The songs—10 on the version self-released on Leathür
Records, but only nine of them on the original Elektra release—are
straightforward, to the point, molded from the punk rock that
had emerged during the previous decade, the hard rock sound
and larger-than-life personas of bands like KISS, and tempered
with strong pop sensibilities. No hidden, deeper meanings
here—Sixx’s songwriting is brilliant in its simplicity.
“That album is the essence of ‘right now,’”
he said in 1999. “Right here. Right where we stand.
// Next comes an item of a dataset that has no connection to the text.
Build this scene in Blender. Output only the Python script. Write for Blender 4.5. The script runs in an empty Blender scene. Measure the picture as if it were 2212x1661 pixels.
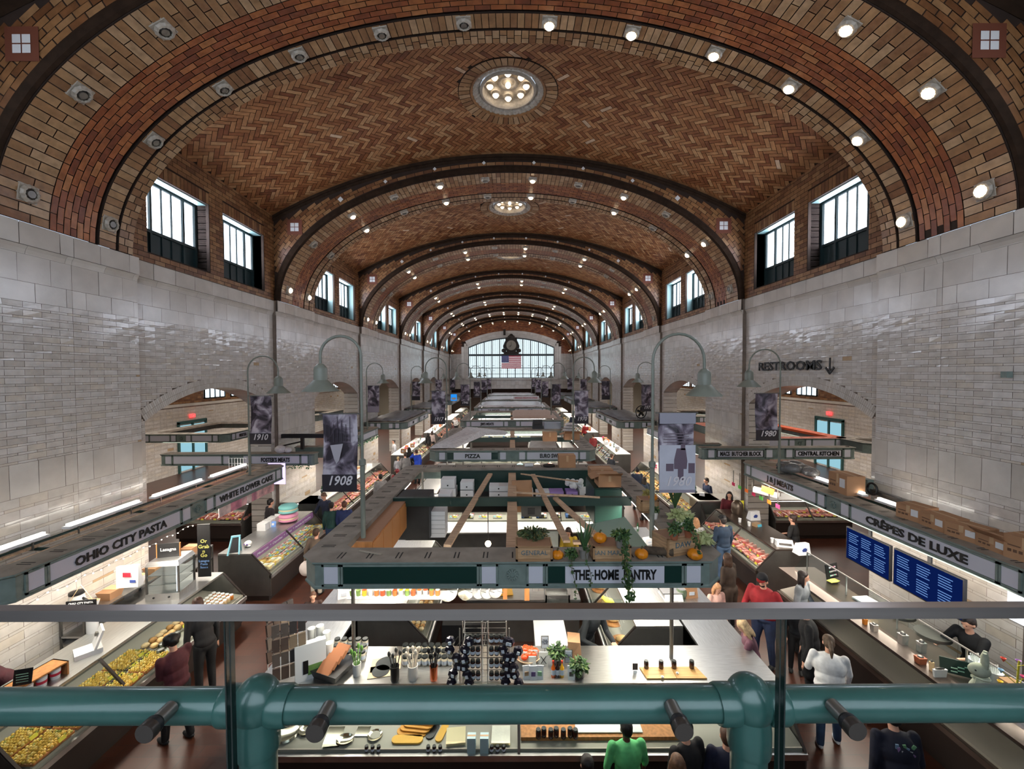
import bpy, math, random
from mathutils import Vector, Matrix
S = bpy.context.scene
COL = S.collection
R = random.Random(7)
PI = math.pi
# ---------------- camera ----------------
CX, CZ, FPX = 0.08, 5.65, 900.0
PITCH, ROLL = math.radians(-1.56), math.radians(-0.2)
cam_d = bpy.data.cameras.new('camera'); cam = bpy.data.objects.new('camera', cam_d); COL.objects.link(cam)
cam_d.sensor_fit = 'HORIZONTAL'; cam_d.sensor_width = 36.0; cam_d.lens = 36.0 * FPX / 2212.0
cam_d.clip_start = 0.05; cam_d.clip_end = 300
CM = Matrix.Translation((CX, 0, CZ)) @ Matrix.Rotation(PI/2 + PITCH, 4, 'X') @ Matrix.Rotation(ROLL, 4, 'Z')
cam.matrix_world = CM; S.camera = cam
CM3 = CM.to_3x3()
def ray(px, py):
    return CM3 @ Vector(((px - 1106) / FPX, -(py - 830.5) / FPX, -1.0))
def atz(px, py, z):
    d = ray(px, py); t = (z - CZ) / d.z
    return Vector((CX + d.x * t, d.y * t, z))
def aty(px, py, y):
    d = ray(px, py); t = y / d.y
    return Vector((CX + d.x * t, y, CZ + d.z * t))
def atx(px, py, x):
    d = ray(px, py); t = (x - CX) / d.x
    return Vector((x, d.y * t, CZ + d.z * t))
# ---------------- materials ----------------
MATS = {}
def newmat(name):
    m = bpy.data.materials.new(name); m.use_nodes = True
    nt = m.node_tree; nt.nodes.clear()
    o = nt.nodes.new('ShaderNodeOutputMaterial'); o.location = (600, 0)
    MATS[name] = m
    return m, nt, o
def srgb(c):
    f = lambda v: v / 12.92 if v <= 0.04045 else ((v + 0.055) / 1.055) ** 2.4
    return tuple(f(v / 255.0) for v in c[:3]) + (1.0,)
def mat(name, col, rough=0.6, metal=0.0, var=0.0, scale=4.0, emit=0.0, ecol=None, bump=0.0, spec=0.5, coat=0.0, stretch=None, col2=None):
    if name in MATS: return MATS[name]
    m, nt, o = newmat(name); N = nt.nodes; L = nt.links
    b = N.new('ShaderNodeBsdfPrincipled'); L.new(b.outputs[0], o.inputs[0])
    b.inputs['Base Color'].default_value = srgb(col); b.inputs['Roughness'].default_value = rough
    b.inputs['Metallic'].default_value = metal; b.inputs['Specular IOR Level'].default_value = spec
    b.inputs['Coat Weight'].default_value = coat
    if emit > 0:
        b.inputs['Emission Color'].default_value = srgb(ecol or col); b.inputs['Emission Strength'].default_value = emit
    if var > 0 or bump > 0:
        tc = N.new('ShaderNodeTexCoord'); mp = N.new('ShaderNodeMapping'); L.new(tc.outputs['Object'], mp.inputs[0])
        if stretch: mp.inputs['Scale'].default_value = stretch
        nz = N.new('ShaderNodeTexNoise'); nz.inputs['Scale'].default_value = scale; nz.inputs['Detail'].default_value = 4
        L.new(mp.outputs[0], nz.inputs[0])
        if var > 0:
            rp = N.new('ShaderNodeValToRGB'); L.new(nz.outputs[0], rp.inputs[0])
            c = srgb(col); d = srgb(col2) if col2 else tuple(x * (1 - var) for x in c[:3]) + (1,)
            rp.color_ramp.elements[0].position = 0.35; rp.color_ramp.elements[1].position = 0.65
            rp.color_ramp.elements[0].color = d; rp.color_ramp.elements[1].color = c if col2 else tuple(min(1, x * (1 + var * .5)) for x in c[:3]) + (1,)
            L.new(rp.outputs[0], b.inputs['Base Color'])
        if bump > 0:
            bm = N.new('ShaderNodeBump'); bm.inputs['Strength'].default_value = bump; bm.inputs['Distance'].default_value = 0.02
            L.new(nz.outputs[0], bm.inputs['Height']); L.new(bm.outputs[0], b.inputs['Normal'])
    return m
def mislands(name, cols, rough=0.6, spec=0.5, noise=0.25, nscale=6.0, bump=0.1, metal=0, coat=0.0):
    """colour picked per island (per brick, per piece) from a constant ramp, plus noise"""
    if name in MATS: return MATS[name]
    m, nt, o = newmat(name); N = nt.nodes; L = nt.links
    b = N.new('ShaderNodeBsdfPrincipled'); L.new(b.outputs[0], o.inputs[0])
    b.inputs['Roughness'].default_value = rough; b.inputs['Specular IOR Level'].default_value = spec; b.inputs['Metallic'].default_value = metal
    b.inputs['Coat Weight'].default_value = coat
    g = N.new('ShaderNodeNewGeometry'); rp = N.new('ShaderNodeValToRGB'); rp.color_ramp.interpolation = 'CONSTANT'
    L.new(g.outputs['Random Per Island'], rp.inputs[0])
    tot = sum(w for _, w in cols); acc = 0
    for i, (c, w) in enumerate(cols):
        e = rp.color_ramp.elements[i] if i < 2 else rp.color_ramp.elements.new(acc / tot)
        e.position = acc / tot; e.color = srgb(c); acc += w
    tc = N.new('ShaderNodeTexCoord'); nz = N.new('ShaderNodeTexNoise'); nz.inputs['Scale'].default_value = nscale; nz.inputs['Detail'].default_value = 5
    L.new(tc.outputs['Object'], nz.inputs[0])
    mx = N.new('ShaderNodeMix'); mx.data_type = 'RGBA'; mx.blend_type = 'MULTIPLY'; mx.inputs[0].default_value = 1.0
    r2 = N.new('ShaderNodeMapRange'); r2.inputs[1].default_value = .3; r2.inputs[2].default_value = .7; r2.inputs[3].default_value = 1 - noise; r2.inputs[4].default_value = 1 + noise * .4
    L.new(nz.outputs[0], r2.inputs[0]); L.new(rp.outputs[0], mx.inputs[6]); L.new(r2.outputs[0], mx.inputs[7])
    L.new(mx.outputs[2], b.inputs['Base Color'])
    if bump > 0:
        n2 = N.new('ShaderNodeTexNoise'); n2.inputs['Scale'].default_value = 30; L.new(tc.outputs['Object'], n2.inputs[0])
        bm = N.new('ShaderNodeBump'); bm.inputs['Strength'].default_value = bump; bm.inputs['Distance'].default_value = 0.01
        L.new(n2.outputs[0], bm.inputs['Height']); L.new(bm.outputs[0], b.inputs['Normal'])
    return m
def memit(name, col, strength):
    if name in MATS: return MATS[name]
    m, nt, o = newmat(name)
    e = nt.nodes.new('ShaderNodeEmission'); e.inputs[0].default_value = srgb(col); e.inputs[1].default_value = strength
    nt.links.new(e.outputs[0], o.inputs[0]); return m
def mglass(name, tint=(255, 255, 255), refl=0.12, rough=0.03, alpha=0.0, dif=(200, 200, 200)):
    """thin clear sheet: transparent plus a fresnel-weighted mirror, optional cloudy share"""
    if name in MATS: return MATS[name]
    m, nt, o = newmat(name); N = nt.nodes; L = nt.links
    t = N.new('ShaderNodeBsdfTransparent'); t.inputs[0].default_value = srgb(tint)
    g = N.new('ShaderNodeBsdfGlossy'); g.inputs['Roughness'].default_value = rough
    lw = N.new('ShaderNodeLayerWeight'); lw.inputs[0].default_value = refl
    mx = N.new('ShaderNodeMixShader'); L.new(lw.outputs['Fresnel'], mx.inputs[0]); L.new(t.outputs[0], mx.inputs[1]); L.new(g.outputs[0], mx.inputs[2])
    if alpha > 0:
        d = N.new('ShaderNodeBsdfDiffuse'); d.inputs[0].default_value = srgb(dif)
        m2 = N.new('ShaderNodeMixShader'); m2.inputs[0].default_value = alpha
        L.new(mx.outputs[0], m2.inputs[1]); L.new(d.outputs[0], m2.inputs[2]); L.new(m2.outputs[0], o.inputs[0])
    else: L.new(mx.outputs[0], o.inputs[0])
    return m
# ---------------- mesh builder ----------------
class MB:
    def __init__(s): s.v = []; s.f = []; s.sm = False
    def quad(s, a, b, c, d):
        n = len(s.v); s.v += [tuple(a), tuple(b), tuple(c), tuple(d)]; s.f.append((n, n+1, n+2, n+3)); return s
    def poly(s, pts):
        n = len(s.v); s.v += [tuple(p) for p in pts]; s.f.append(tuple(range(n, n+len(pts)))); return s
    def box(s, x0, y0, z0, x1, y1, z1):
        return s.hexa([(x0,y0,z0),(x1,y0,z0),(x1,y1,z0),(x0,y1,z0),(x0,y0,z1),(x1,y0,z1),(x1,y1,z1),(x0,y1,z1)])
    def hexa(s, p):
        n = len(s.v); s.v += [tuple(q) for q in p]
        for f in ((0,3,2,1),(4,5,6,7),(0,1,5,4),(1,2,6,5),(2,3,7,6),(3,0,4,7)): s.f.append(tuple(n+i for i in f))
        return s
    def obox(s, c, size, rz=0.0, rx=0.0, ry=0.0):
        m = Matrix.Translation(c) @ Matrix.Rotation(rz,4,'Z') @ Matrix.Rotation(rx,4,'X') @ Matrix.Rotation(ry,4,'Y')
        a,b,d = size[0]/2, size[1]/2, size[2]/2
        return s.hexa([m @ Vector(q) for q in ((-a,-b,-d),(a,-b,-d),(a,b,-d),(-a,b,-d),(-a,-b,d),(a,-b,d),(a,b,d),(-a,b,d))])
    def bar(s, a, b, w, h=None, up=(0,0,1)):
        a = Vector(a); b = Vector(b); h = w if h is None else h
        d = (b-a).normalized(); u = Vector(up)
        if abs(d.dot(u)) > .98: u = Vector((0,1,0))
        x = d.cross(u).normalized(); u = x.cross(d)
        p = []
        for q in (a, b):
            for sx, sz in ((-1,-1),(1,-1),(1,1),(-1,1)): p.append(q + x*sx*w/2 + u*sz*h/2)
        return s.hexa(p)
    def ring(s, pts):
        n = len(s.v); s.v += [tuple(p) for p in pts]; return list(range(n, n+len(pts)))
    def skin(s, rings, closed=True, caps=True):
        for a, b in zip(rings[:-1], rings[1:]):
            m = len(a)
            for i in range(m if closed else m-1):
                j = (i+1) % m; s.f.append((a[i], a[j], b[j], b[i]))
        if caps and closed:
            s.f.append(tuple(reversed(rings[0]))); s.f.append(tuple(rings[-1]))
        return s
    def tube(s, path, r, n=8, caps=True):
        path = [Vector(p) for p in path]; rs = r if isinstance(r, (list, tuple)) else [r]*len(path)
        rings = []; u = None
        for i, p in enumerate(path):
            d = (path[min(i+1, len(path)-1)] - path[max(i-1, 0)]).normalized()
            if u is None:
                u = Vector((0,0,1)) if abs(d.z) < .9 else Vector((1,0,0))
            u = (u - d*u.dot(d)).normalized(); w = d.cross(u)
            rings.append(s.ring([p + (u*math.cos(2*PI*k/n) + w*math.sin(2*PI*k/n))*rs[i] for k in range(n)]))
        return s.skin(rings, caps=caps)
    def lathe(s, prof, c=(0,0,0), n=16, M=None, caps=True):
        rings = []
        for r, z in prof:
            pts = [Vector((r*math.cos(2*PI*k/n), r*math.sin(2*PI*k/n), z)) for k in range(n)]
            if M: pts = [M @ p for p in pts]
            rings.append(s.ring([p + Vector(c) for p in pts]))
        return s.skin(rings, caps=caps)
    def cyl(s, x, y, z0, z1, r, n=12): return s.lathe([(r,z0),(r,z1)], (x,y,0), n)
    def ball(s, c, r, n=10, m=6):
        rr = r if isinstance(r, (list, tuple)) else (r, r, r); rings = []
        for i in range(m+1):
            t = -PI/2 + PI*(i+.0001 if i == 0 else i-.0001 if i == m else i)/m
            rings.append(s.ring([(c[0]+rr[0]*math.cos(t)*math.cos(2*PI*k/n), c[1]+rr[1]*math.cos(t)*math.sin(2*PI*k/n), c[2]+rr[2]*math.sin(t)) for k in range(n)]))
        return s.skin(rings)
    def prism(s, pts, a, b, axis='y'):
        """closed outline pts (2-D) extruded from a to b; axis y: pts are (x,z); x: (y,z); z: (x,y)"""
        f = {'y': lambda p,t: (p[0],t,p[1]), 'x': lambda p,t: (t,p[0],p[1]), 'z': lambda p,t: (p[0],p[1],t)}[axis]
        return s.skin([s.ring([f(p,a) for p in pts]), s.ring([f(p,b) for p in pts])])
    def xf(s, M, i0=0):
        for i in range(i0, len(s.v)): s.v[i] = tuple(M @ Vector(s.v[i]))
        return s
    def obj(s, name, m, parent=None, smooth=False, loc=None, rz=0):
        me = bpy.data.meshes.new(name); me.from_pydata(s.v, [], s.f); me.materials.append(m)
        if smooth or s.sm:
            me.polygons.foreach_set('use_smooth', [True]*len(me.polygons))
            try: me.set_sharp_from_angle(angle=math.radians(50))
            except Exception: pass
        o = bpy.data.objects.new(name, me); COL.objects.link(o)
        if loc is not None: o.location = loc
        o.rotation_euler.z = rz
        if parent is not None: o.parent = parent
        return o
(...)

Right in this studio. Right in this moment with this drink
in my hand.”
It could be argued—and probably not strongly disputed—that
the band members’ musicianship at the time would not
have allowed for anything more complex. Neil’s thin,
high-pitched voice has nothing resembling range. Sixx has
even
gone on record saying he did not think he was a good singer
when he first heard him; what he admired was his ability to
work a crowd. Sixx’s bass does little more than rumble
down at the bottom end, accompanying Lee’s frantic drumming,
which at times might be a little too hyper for its own good.
But listening to the recording as a whole, you don’t
hear flaws. You hear a band with a colossal chip on its shoulder
completely dedicated to itself and the music. It’s so
in the moment that nothing else could ever matter.
It’s all held together by the one element that has
defined the Mötley Crüe sound more than anything
else over the years—the guitar playing of Mick Mars.
He does not have a single songwriting credit on the album,
but the tones produced by the spooky, scary Mars give the
music its bite and bark. Think of the record’s best
songs—“Live Wire,” “Piece of Your
Action,” the title track—and what do you hear
in your head first? The riffs. Overshadowed by the tabloid-fodder
lives of his bandmates, Mars has never gotten the credit he
deserves.
“Live Wire” has been a live staple throughout
the band’s career, but the band virtually ignored the
rest of the album for many years until the 2005 reunion. During
their hiatus, the band members wrote their memoir, The
Dirt, possibly leading to them rediscovering their first
album and reintroducing songs like “Too Fast for Love”
and “On with the Show” to their set lists. The
Crüe undoubtedly produced more polished and accomplished
works as they grew as songwriters and musicians. But the purity
of Too Fast for Love makes it a special record. Sixx
sums it up best: “It was a magical moment that I think
every band has.” Few have moments this magical.